Input data:
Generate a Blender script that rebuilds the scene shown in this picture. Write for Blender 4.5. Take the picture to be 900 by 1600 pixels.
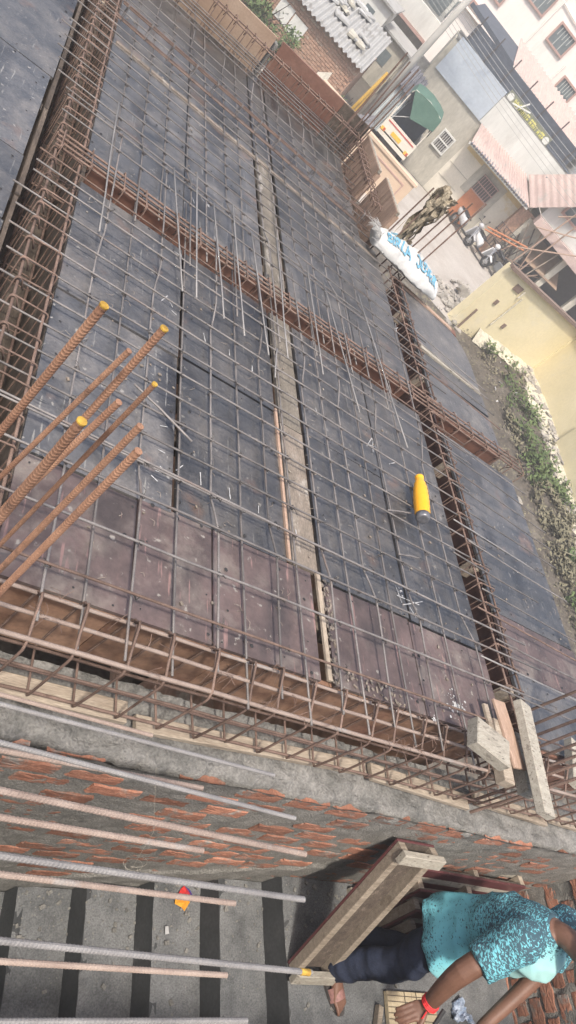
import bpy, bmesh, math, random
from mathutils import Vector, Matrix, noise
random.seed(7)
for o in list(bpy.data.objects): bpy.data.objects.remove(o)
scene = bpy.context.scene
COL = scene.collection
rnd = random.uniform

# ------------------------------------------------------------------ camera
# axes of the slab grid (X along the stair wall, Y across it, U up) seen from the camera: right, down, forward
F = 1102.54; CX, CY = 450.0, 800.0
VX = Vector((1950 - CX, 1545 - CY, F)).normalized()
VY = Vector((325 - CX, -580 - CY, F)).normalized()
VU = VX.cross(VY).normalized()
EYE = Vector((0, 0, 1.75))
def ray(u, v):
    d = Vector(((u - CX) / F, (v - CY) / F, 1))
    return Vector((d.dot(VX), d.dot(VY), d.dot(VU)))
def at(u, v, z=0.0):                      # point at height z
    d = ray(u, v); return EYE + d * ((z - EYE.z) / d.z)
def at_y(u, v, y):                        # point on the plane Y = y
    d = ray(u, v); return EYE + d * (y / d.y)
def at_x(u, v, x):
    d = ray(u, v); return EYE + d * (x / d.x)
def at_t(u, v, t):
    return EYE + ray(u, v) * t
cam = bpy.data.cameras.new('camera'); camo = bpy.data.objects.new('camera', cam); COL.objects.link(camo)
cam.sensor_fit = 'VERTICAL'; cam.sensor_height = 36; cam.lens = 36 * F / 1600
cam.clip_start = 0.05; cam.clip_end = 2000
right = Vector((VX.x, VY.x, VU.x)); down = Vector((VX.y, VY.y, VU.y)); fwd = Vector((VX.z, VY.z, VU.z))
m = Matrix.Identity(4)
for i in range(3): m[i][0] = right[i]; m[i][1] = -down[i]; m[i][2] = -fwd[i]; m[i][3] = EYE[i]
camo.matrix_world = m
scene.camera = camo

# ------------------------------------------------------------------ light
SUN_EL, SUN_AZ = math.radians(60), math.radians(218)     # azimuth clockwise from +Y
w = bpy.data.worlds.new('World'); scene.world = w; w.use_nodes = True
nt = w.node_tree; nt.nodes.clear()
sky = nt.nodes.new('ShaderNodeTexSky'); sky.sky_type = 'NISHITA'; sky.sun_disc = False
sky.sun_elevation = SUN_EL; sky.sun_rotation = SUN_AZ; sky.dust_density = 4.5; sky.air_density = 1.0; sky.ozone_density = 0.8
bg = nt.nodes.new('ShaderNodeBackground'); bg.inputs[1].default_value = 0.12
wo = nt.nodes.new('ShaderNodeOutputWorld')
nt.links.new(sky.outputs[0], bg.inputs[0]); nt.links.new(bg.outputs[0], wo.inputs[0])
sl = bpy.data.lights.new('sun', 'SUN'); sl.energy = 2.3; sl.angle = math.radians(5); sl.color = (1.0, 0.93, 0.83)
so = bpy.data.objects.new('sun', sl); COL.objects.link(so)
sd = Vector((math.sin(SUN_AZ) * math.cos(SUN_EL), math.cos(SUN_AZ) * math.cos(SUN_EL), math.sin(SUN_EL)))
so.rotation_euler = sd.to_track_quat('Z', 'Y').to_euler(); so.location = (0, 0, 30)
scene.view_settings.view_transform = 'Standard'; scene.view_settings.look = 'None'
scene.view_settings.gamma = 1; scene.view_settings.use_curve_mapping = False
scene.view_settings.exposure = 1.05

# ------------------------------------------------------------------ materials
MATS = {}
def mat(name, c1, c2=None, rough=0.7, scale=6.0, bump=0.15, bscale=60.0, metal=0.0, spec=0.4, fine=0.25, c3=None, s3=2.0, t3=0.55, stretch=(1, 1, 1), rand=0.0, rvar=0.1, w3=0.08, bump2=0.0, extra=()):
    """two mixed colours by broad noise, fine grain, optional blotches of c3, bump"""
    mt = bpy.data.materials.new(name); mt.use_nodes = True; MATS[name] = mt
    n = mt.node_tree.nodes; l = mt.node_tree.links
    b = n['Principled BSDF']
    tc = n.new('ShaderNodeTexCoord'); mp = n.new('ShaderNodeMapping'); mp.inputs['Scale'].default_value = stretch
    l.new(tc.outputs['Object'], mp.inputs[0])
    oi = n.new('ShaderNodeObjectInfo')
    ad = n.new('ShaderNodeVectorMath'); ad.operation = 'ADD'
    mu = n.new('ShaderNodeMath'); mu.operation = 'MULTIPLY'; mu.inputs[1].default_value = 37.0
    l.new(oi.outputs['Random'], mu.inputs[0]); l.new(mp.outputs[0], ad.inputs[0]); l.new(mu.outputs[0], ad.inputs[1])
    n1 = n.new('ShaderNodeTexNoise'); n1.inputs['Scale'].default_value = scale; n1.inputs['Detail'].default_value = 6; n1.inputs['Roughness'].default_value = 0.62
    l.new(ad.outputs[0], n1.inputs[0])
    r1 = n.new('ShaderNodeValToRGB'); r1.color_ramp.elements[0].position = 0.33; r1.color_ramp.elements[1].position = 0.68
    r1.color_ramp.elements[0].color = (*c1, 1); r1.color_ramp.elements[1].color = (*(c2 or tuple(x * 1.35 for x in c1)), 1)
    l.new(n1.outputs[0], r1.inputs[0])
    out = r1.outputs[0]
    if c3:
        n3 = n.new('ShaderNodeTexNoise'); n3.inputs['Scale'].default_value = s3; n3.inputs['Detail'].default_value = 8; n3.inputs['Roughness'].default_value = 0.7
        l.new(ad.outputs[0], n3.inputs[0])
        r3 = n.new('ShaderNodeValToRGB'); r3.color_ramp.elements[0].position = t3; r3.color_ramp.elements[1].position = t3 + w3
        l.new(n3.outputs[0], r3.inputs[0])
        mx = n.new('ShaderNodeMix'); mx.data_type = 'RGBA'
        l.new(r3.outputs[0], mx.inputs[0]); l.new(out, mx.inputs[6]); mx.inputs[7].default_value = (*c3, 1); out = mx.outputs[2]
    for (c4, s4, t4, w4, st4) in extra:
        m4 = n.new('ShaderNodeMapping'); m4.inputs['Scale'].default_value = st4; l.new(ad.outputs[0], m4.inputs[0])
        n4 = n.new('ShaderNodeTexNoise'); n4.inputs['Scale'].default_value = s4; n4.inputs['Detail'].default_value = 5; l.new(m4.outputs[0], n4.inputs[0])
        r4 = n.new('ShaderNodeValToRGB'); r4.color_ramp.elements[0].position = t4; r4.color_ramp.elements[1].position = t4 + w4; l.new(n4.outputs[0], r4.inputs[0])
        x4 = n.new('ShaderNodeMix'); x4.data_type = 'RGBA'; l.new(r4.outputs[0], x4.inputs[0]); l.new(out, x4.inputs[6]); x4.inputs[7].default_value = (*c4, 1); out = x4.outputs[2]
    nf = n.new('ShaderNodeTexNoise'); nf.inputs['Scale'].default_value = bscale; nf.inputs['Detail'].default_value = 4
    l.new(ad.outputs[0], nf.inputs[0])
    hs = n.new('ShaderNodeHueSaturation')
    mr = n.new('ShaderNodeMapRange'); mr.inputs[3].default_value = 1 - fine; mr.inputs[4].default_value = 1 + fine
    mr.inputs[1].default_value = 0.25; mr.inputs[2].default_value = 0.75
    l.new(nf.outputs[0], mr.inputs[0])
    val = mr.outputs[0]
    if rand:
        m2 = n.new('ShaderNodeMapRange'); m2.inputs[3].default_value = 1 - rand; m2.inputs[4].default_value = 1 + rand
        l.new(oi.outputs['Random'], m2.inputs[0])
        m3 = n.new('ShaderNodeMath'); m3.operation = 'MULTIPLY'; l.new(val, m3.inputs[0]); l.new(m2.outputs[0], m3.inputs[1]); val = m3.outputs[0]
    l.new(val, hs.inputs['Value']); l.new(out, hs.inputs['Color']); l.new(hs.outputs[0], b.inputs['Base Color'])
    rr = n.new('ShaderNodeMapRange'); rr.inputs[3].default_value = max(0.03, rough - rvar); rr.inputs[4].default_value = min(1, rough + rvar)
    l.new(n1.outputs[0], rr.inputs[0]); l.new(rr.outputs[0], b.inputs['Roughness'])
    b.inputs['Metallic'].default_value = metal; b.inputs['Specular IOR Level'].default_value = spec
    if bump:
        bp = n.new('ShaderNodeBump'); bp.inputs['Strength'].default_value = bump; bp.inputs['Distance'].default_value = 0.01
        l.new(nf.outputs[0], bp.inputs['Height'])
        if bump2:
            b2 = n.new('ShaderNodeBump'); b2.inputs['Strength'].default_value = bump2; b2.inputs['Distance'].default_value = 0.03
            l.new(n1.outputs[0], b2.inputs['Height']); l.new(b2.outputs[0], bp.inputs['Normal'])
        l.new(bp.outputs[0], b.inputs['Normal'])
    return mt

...

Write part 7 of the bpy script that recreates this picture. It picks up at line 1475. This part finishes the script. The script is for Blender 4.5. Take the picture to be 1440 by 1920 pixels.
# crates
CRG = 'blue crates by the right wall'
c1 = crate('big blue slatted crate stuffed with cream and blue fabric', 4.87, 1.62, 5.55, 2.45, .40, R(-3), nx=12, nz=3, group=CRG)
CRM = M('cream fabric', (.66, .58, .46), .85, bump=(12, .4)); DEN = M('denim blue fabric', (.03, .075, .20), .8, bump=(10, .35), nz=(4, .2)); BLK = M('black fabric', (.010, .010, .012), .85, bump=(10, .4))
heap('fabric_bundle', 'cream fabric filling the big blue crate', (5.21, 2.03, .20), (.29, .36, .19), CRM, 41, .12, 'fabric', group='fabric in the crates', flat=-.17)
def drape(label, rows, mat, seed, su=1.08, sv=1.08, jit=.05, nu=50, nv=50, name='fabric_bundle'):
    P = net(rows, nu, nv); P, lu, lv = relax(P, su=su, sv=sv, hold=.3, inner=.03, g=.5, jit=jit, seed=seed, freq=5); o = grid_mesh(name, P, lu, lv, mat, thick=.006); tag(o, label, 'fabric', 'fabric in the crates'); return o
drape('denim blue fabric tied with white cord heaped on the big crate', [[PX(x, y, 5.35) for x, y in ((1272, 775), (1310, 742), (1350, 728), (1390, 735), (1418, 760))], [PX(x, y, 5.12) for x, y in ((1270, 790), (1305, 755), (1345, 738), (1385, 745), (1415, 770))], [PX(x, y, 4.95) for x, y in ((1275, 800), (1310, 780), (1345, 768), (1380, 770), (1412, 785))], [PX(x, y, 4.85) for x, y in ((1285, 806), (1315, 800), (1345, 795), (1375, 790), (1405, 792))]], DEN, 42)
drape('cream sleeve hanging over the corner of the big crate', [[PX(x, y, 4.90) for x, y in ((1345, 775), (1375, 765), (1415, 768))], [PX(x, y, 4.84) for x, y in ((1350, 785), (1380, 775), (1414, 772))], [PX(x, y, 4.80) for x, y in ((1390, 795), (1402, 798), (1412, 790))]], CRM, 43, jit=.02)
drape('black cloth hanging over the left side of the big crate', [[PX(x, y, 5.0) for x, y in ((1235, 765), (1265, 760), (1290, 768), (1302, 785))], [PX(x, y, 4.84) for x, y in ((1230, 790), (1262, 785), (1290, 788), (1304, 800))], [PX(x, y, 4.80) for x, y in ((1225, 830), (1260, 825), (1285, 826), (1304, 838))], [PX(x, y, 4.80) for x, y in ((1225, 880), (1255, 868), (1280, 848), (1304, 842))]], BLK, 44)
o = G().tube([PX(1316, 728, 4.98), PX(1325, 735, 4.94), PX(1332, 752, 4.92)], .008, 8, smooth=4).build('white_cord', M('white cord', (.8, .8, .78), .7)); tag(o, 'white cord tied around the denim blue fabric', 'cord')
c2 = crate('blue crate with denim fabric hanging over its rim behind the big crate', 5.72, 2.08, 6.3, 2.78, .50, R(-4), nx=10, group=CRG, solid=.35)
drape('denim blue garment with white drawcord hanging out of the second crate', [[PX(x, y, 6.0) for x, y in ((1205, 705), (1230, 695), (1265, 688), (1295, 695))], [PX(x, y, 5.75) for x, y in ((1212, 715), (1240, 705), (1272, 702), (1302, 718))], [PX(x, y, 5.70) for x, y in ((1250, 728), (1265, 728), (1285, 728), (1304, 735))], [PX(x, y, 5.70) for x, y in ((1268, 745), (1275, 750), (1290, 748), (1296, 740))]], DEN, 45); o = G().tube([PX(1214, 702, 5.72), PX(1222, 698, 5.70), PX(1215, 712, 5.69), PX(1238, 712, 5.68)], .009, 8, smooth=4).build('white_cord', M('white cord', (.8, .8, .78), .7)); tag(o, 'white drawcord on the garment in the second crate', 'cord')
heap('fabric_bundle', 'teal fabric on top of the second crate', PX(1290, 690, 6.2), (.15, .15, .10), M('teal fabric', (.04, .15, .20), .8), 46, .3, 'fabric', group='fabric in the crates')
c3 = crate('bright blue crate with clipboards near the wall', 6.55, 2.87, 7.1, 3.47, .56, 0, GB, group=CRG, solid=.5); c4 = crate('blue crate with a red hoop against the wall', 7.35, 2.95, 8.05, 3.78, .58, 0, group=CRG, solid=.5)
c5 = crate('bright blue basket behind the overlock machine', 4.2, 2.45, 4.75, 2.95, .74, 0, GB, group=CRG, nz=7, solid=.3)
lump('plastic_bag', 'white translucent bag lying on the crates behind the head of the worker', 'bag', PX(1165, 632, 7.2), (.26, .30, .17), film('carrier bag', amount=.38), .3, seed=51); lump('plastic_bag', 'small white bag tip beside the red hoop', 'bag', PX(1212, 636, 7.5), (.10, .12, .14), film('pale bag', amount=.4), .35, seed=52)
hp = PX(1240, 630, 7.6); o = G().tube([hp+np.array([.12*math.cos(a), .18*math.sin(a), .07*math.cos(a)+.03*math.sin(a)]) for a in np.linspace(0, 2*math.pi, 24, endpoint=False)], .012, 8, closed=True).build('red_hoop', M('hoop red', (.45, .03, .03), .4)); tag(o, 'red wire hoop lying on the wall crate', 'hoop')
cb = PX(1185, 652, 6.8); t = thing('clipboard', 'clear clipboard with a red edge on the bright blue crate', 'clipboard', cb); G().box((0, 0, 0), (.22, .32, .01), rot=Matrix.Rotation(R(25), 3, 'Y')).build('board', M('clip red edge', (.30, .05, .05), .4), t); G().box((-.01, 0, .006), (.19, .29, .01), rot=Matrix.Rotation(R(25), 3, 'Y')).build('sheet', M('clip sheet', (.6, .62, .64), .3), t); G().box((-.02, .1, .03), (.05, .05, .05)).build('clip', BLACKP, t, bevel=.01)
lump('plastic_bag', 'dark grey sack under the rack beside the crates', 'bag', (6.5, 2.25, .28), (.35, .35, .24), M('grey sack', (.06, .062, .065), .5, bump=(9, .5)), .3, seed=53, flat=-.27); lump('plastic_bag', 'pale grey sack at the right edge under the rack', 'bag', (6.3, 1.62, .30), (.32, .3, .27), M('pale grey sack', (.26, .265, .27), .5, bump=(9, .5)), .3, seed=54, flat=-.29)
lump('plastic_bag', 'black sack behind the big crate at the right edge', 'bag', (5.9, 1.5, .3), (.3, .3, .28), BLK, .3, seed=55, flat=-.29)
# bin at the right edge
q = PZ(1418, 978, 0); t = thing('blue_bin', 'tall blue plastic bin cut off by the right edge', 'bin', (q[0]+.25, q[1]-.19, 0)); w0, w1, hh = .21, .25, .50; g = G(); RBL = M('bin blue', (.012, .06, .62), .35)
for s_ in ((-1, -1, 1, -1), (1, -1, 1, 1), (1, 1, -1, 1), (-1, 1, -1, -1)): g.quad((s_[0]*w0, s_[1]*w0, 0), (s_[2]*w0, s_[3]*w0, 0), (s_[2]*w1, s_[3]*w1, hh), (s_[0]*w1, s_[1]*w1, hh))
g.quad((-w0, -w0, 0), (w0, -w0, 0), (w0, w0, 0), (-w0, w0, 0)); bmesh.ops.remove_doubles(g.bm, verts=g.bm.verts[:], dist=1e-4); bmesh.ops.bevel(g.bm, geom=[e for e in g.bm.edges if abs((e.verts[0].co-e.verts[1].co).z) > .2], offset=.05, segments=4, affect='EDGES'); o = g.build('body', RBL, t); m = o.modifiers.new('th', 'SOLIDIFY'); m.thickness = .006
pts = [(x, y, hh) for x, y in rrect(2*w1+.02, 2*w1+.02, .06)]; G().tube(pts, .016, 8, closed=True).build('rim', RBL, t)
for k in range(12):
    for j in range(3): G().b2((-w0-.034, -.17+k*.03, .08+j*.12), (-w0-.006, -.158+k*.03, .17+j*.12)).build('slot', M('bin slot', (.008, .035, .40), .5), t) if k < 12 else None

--

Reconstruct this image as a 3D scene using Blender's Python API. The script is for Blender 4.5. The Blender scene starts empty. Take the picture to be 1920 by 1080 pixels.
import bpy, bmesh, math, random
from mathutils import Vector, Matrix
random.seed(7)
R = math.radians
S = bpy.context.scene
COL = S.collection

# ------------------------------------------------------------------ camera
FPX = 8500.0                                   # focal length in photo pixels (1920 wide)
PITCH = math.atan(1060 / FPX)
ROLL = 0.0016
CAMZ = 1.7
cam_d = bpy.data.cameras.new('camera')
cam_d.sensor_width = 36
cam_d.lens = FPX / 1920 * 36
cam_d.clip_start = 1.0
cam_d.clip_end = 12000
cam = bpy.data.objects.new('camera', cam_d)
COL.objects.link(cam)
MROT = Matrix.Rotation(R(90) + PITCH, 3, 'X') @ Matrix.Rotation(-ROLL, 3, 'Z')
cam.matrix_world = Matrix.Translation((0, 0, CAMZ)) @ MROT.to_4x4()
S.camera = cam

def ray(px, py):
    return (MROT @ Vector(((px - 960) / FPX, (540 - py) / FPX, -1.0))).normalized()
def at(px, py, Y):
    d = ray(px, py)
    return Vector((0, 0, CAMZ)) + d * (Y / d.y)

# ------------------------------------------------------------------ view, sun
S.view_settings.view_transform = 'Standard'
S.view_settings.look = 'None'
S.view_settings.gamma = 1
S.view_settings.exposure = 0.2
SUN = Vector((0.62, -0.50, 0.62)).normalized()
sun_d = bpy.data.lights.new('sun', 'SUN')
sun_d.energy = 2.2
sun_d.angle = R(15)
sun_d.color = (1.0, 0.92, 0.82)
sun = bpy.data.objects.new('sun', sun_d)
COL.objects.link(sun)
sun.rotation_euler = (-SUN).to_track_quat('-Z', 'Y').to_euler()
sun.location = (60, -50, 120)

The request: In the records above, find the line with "Generate a Blender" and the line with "scene.camera = camo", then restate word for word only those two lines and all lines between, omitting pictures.

Solution to the problem:
Generate a Blender script that rebuilds the scene shown in this picture. Write for Blender 4.5. Take the picture to be 900 by 1600 pixels.
import bpy, bmesh, math, random
from mathutils import Vector, Matrix, noise
random.seed(7)
for o in list(bpy.data.objects): bpy.data.objects.remove(o)
scene = bpy.context.scene
COL = scene.collection
rnd = random.uniform

# ------------------------------------------------------------------ camera
# axes of the slab grid (X along the stair wall, Y across it, U up) seen from the camera: right, down, forward
F = 1102.54; CX, CY = 450.0, 800.0
VX = Vector((1950 - CX, 1545 - CY, F)).normalized()
VY = Vector((325 - CX, -580 - CY, F)).normalized()
VU = VX.cross(VY).normalized()
EYE = Vector((0, 0, 1.75))
def ray(u, v):
    d = Vector(((u - CX) / F, (v - CY) / F, 1))
    return Vector((d.dot(VX), d.dot(VY), d.dot(VU)))
def at(u, v, z=0.0):                      # point at height z
    d = ray(u, v); return EYE + d * ((z - EYE.z) / d.z)
def at_y(u, v, y):                        # point on the plane Y = y
    d = ray(u, v); return EYE + d * (y / d.y)
def at_x(u, v, x):
    d = ray(u, v); return EYE + d * (x / d.x)
def at_t(u, v, t):
    return EYE + ray(u, v) * t
cam = bpy.data.cameras.new('camera'); camo = bpy.data.objects.new('camera', cam); COL.objects.link(camo)
cam.sensor_fit = 'VERTICAL'; cam.sensor_height = 36; cam.lens = 36 * F / 1600
cam.clip_start = 0.05; cam.clip_end = 2000
right = Vector((VX.x, VY.x, VU.x)); down = Vector((VX.y, VY.y, VU.y)); fwd = Vector((VX.z, VY.z, VU.z))
m = Matrix.Identity(4)
for i in range(3): m[i][0] = right[i]; m[i][1] = -down[i]; m[i][2] = -fwd[i]; m[i][3] = EYE[i]
camo.matrix_world = m
scene.camera = camo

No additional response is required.